I swear there are whole neighborhoods in MY town where the kids all know who I am. Grins. Every family goes through challenging times, no matter who they are. And not every family is lucky enough to have an extended blood family close by, when familial squalls blow. At least let the kids know another safe, trusted adult, in their own neighborhood.

Number three? Get involved in volunteer work at your kids’ schools. Be a force to be reckoned with on the local community committees focusing on kid issues.

Number four? Harass your local and state politicians to put the money where it belongs – in resources for kids. Many a child, living a life of silent desperation, has been given hope, saved, because of the presence of something as simple as block parenting programs or after school programs. Even putting money into programs which teach/enable parents to understand their role is money well spent, for the kids’ sakes.
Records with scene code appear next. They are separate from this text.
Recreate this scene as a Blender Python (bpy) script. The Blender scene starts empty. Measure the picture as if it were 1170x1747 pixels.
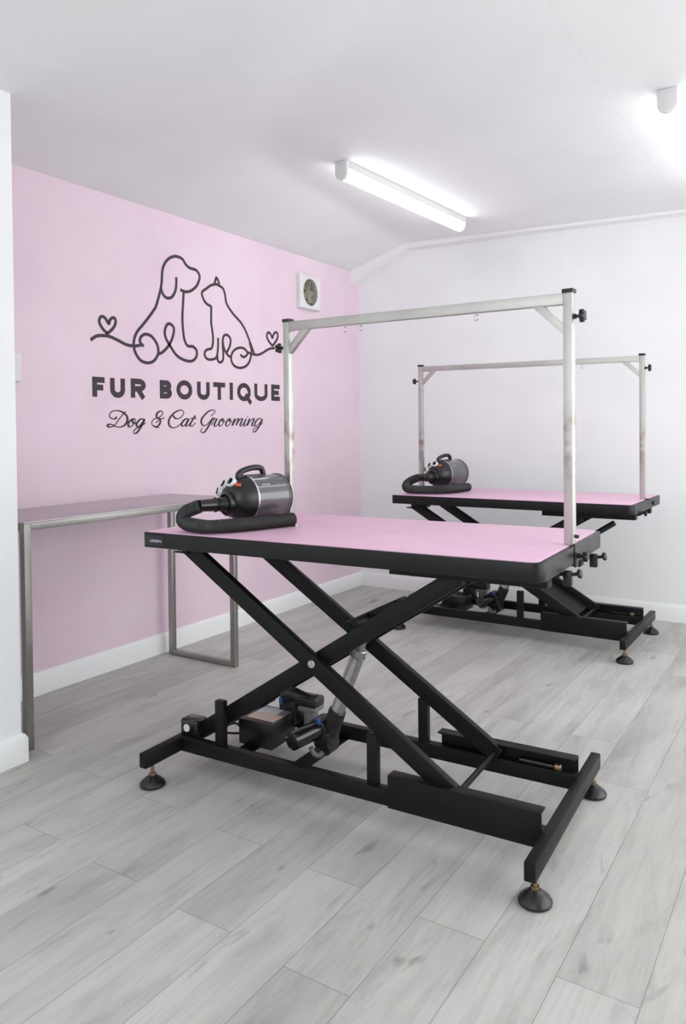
import bpy, bmesh, math, random
from mathutils import Vector, Matrix, noise

random.seed(4)
PI = math.pi
C = bpy.context.scene
COL = C.collection

# ------------------------------------------------------------------ camera
A = 0.5684                      # heading of the view against the far wall's normal
PITCH, ROLL = -0.0171, 0.0097
F_PX, CY_PX = 1304.9, 755.4
cam_d = bpy.data.cameras.new('camera')
cam = bpy.data.objects.new('camera', cam_d)
COL.objects.link(cam)
C.camera = cam
fw = Vector((-math.sin(A), math.cos(A), 0))
rt = Vector((math.cos(A), math.sin(A), 0))
up = Vector((0, 0, 1))
fwd = fw * math.cos(PITCH) + up * math.sin(PITCH)
upv = -fw * math.sin(PITCH) + up * math.cos(PITCH)
r2 = rt * math.cos(ROLL) - upv * math.sin(ROLL)
u2 = rt * math.sin(ROLL) + upv * math.cos(ROLL)
m = Matrix.Identity(4)
for i in range(3):
    m[i][0], m[i][1], m[i][2] = r2[i], u2[i], -fwd[i]
m.translation = Vector((2.8448, 0.0, 1.1142))
cam.matrix_world = m
cam_d.sensor_fit = 'VERTICAL'
cam_d.sensor_height = 36.0
cam_d.lens = F_PX / 1747 * 36.0
cam_d.shift_y = -(873.5 - CY_PX) / 1747
cam_d.clip_start = 0.05

# ------------------------------------------------------------------ world, exposure
LAMP_POWER = 8.5               # ceiling battens (emission strength of the diffusers)
REAR_FILL_POWER = 20.0             # fill light added behind the photographer, at an invented window
w = bpy.data.worlds.new('world')
C.world = w
w.use_nodes = True
w.node_tree.nodes['Background'].inputs[0].default_value = (0.85, 0.92, 1.0, 1)
w.node_tree.nodes['Background'].inputs[1].default_value = 0.6
C.view_settings.view_transform = 'Standard'
C.view_settings.look = 'None'
C.view_settings.gamma = 1.0
C.view_settings.use_curve_mapping = False
C.view_settings.exposure = 0.31
C.cycles.max_bounces = 12
C.cycles.diffuse_bounces = 7
C.cycles.glossy_bounces = 5
C.cycles.use_denoising = True

ld = bpy.data.lights.new('added_rear_fill', 'AREA')  # soft fill added just inside the made-up window
ld.shape = 'RECTANGLE'
ld.size, ld.size_y = 2.2, 1.3
ld.energy = REAR_FILL_POWER
ld.color = (0.96, 0.98, 1.0)
lo = bpy.data.objects.new('added_rear_fill', ld)
COL.objects.link(lo)
lo.location = (2.4, -1.72, 1.45)
lo.rotation_euler = (math.radians(90), 0, 0)    # faces +y, into the room
ls = bpy.data.lights.new('added_side_fill', 'AREA')  # added fill to brighten the pink wall; the right wall has no window
ls.shape = 'RECTANGLE'
ls.size, ls.size_y = 3.4, 1.7
ls.energy = 44.0
ls.color = (0.97, 0.985, 1.0)
lo = bpy.data.objects.new('added_side_fill', ls)
COL.objects.link(lo)
lo.location = (4.08, 2.7, 1.20)
lo.rotation_euler = (math.radians(90), 0, math.radians(90))    # faces -x, towards the pink wall

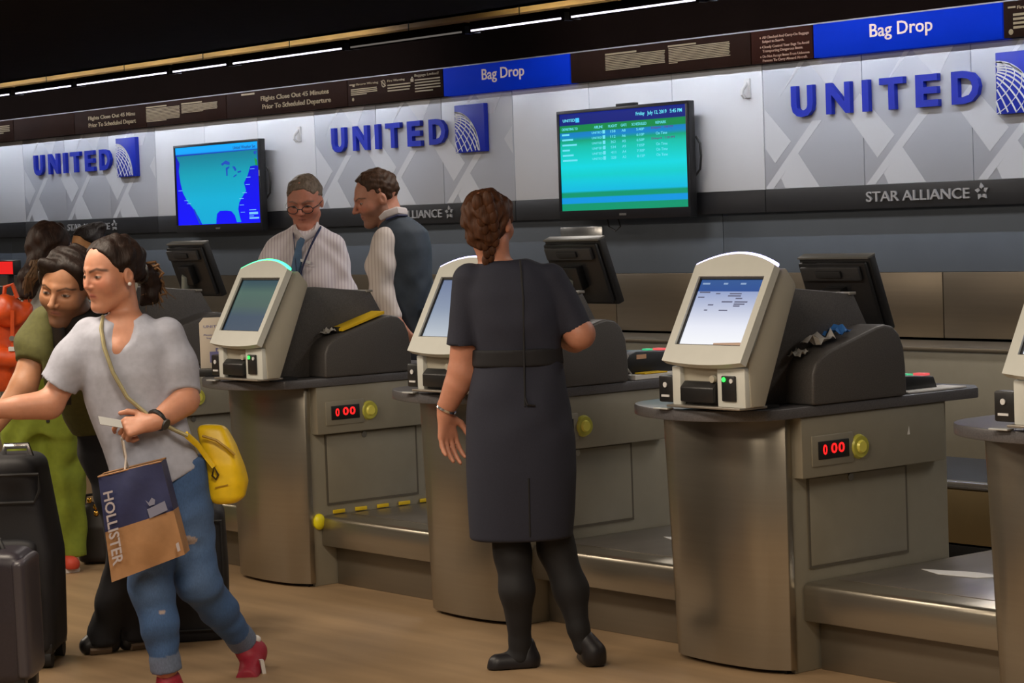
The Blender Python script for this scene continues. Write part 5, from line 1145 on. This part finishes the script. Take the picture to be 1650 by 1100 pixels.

And, yes, I can hear you now: “But I don’t have time for all that . I shouldn't interfere”. Well – news flash – you better make time, you better interfere. When a single child is shaken, or has an ‘accident’ in their home, or dies as the result of an ‘incident’, or a despondent teenager even fails at attempts to end his own miserable life, not good enough to say “I don’t have time.”

And last but not least? Every single day hug your own children, (and any other child you can get your hands on!) Let these precious people know they are valued, special, adored. Many studies have shown that kids don’t need the latest designer jeans, or the most expensive toy on the block. Most successful adults became so by no accident. They became successful, contributing members of society because when they were children an adult took the time, and made the effort.

Sounds so simple, and it really is. We cannot afford to say, “I don’t have the time, ” or “I’m too tired, ” or '"not my business." Our whole future society depends on us making the time, interfering, and showing our kids that they DO matter.


So yes, today - again - I am overwhelmed with despair for our children, and I cry, even as I know that tears are most certainly not enough. Although I know this song below does not relate specifically to children like Ame, the message DOES specifically remind us that tears are not enough. Action - in the form of interfering if that's what it takes to ensure an escape from a life of hell, into a LIFE free of such torturous abuse. It is too late for Ame, but never too late for the thousands (millions) of other kids just waiting, hoping that someone will notice, interfere.

"As every day goes by, How can we close our eyes? We can make a difference. We can change the world forever. Tears are not enough.."

C'est l'amour qui nous rassemble

1 comment:

Findalis said...

Hanging is too good for these lowlifes. The chair is too good. How about we roast them to death slowly.

I'm disgusted and angered. That poor angel.